KOMPAS.com - BMKG menyebut ada peningkatan jumlah gempa sepanjang Juli 2019 di Indonesia. Pada Jumat malam kemarin, lindu berkekuatan 7,4 pun mengguncang Banten yang getarannya terasa sampai Bali hingga Mataram.
Fenomena rentetan gempa di Indonesia ini pun membuat masyarakat beranggapan bahwa gempa pada waktu tertentu kemungkinan bisa menjalar dan memengaruhi gempa lain.
Sebagai contoh, gempa Lombok kemudian memicu gempa Palu, kemudian dari Papua menerjang Maluku Utara, Halmahera Selatan, Sumbawa, Bali, dan Banten, entah selanjutnya ke mana lagi.
Pasca gempa Banten M 6,9 pada 2 Agustus 2016, kini berkembang berita di media sosial bahwa akan terjadi gempa besar megathrust berkekuatan M 9,0. Gempa ini diyakini bakal mengaktifkan sesar Baribis.
Namun, benarkah suatu gempa dapat menjalar dan memicu gempa lain?
Baca juga: BMKG: Aktivitas Gempa Selama Juli 2019 Meningkat, Ini Rinciannya
Menjawab pertanyaan ini, Daryono selaku Kepala Bidang Mitigasi Gempabumi dan Tsunami BMKG mengatakan, gejala menjalarnya gempa dari satu tempat ke tempat lain, secara ilmiah sulit diterangkan.
"Hingga saat ini, kita lebih mudah mengkaji aktivitas gempa dalam aspek spasial dan temporal daripada mengkaji perubahan dan perpindahan tegangan (stress) di kulit Bumi. Inilah mengapa sangat sulit menerangkan secara empirik dugaan sebagian orang bahwa gempa saling berhubungan dan dapat menjalar ke sana ke mari," ujar Daryono kepada Kompas.com, Minggu malam (4/8/2019).
Dia mengatakan, ada beberapa pakar gempa yang berpendapat bahwa perubahan pola tegangan regional (regional stress pattern) mungkin dapat menerangkan gejala ini.
"Namun nyatanya, hingga saat ini bagaimana memodelkan hal itu masih sulit dilakukan," imbuh dia.
Sejauh perkembangan ilmu kegempaan, ada dua teori pemicuan antar gempa.
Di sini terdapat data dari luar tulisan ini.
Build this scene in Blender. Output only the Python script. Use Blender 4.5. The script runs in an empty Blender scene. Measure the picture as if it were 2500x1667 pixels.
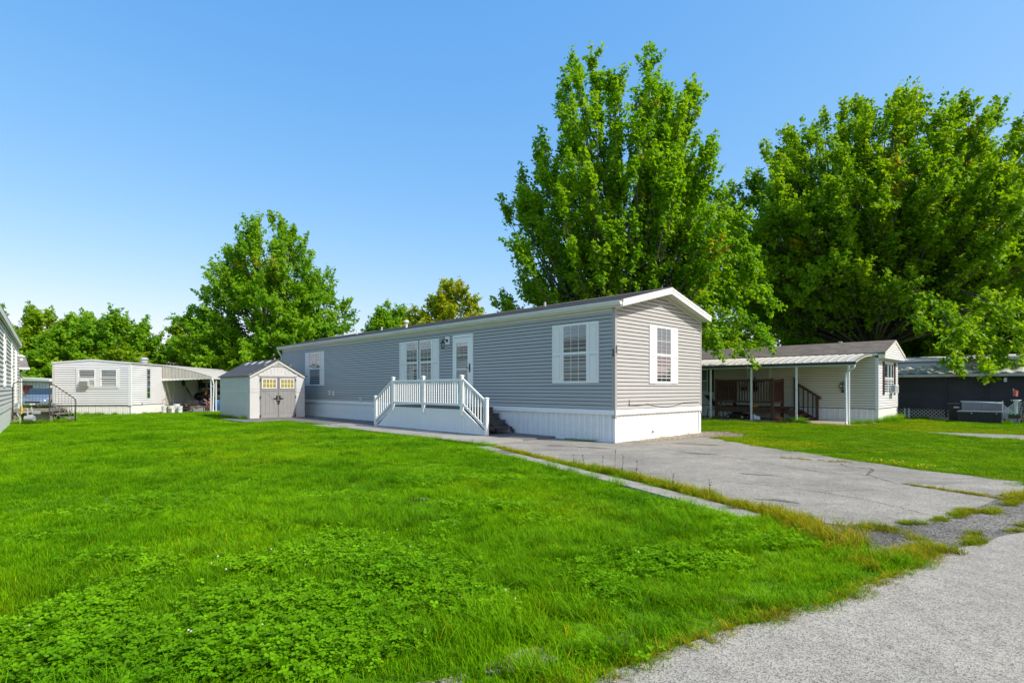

Pertama, pemicuan gempa yang bersifat statis (permanen) dan pemicuan yang bersifat dinamik atau berpindah.
1. Pemicuan gempa bersifat statis
Pemicuan yang bersifat statis dapat terjadi pada gempa-gempa yang sangat dekat lokasinya.
Sebagai contoh adalah munculnya gempa-gempa baru di Lombok di bagian barat dan timur yang diduga kuat akibat pemicuan gempa yang bersifat statis (static stress transfer) dari gempa Lombok M 7,0 yang terjadi sebelumnya.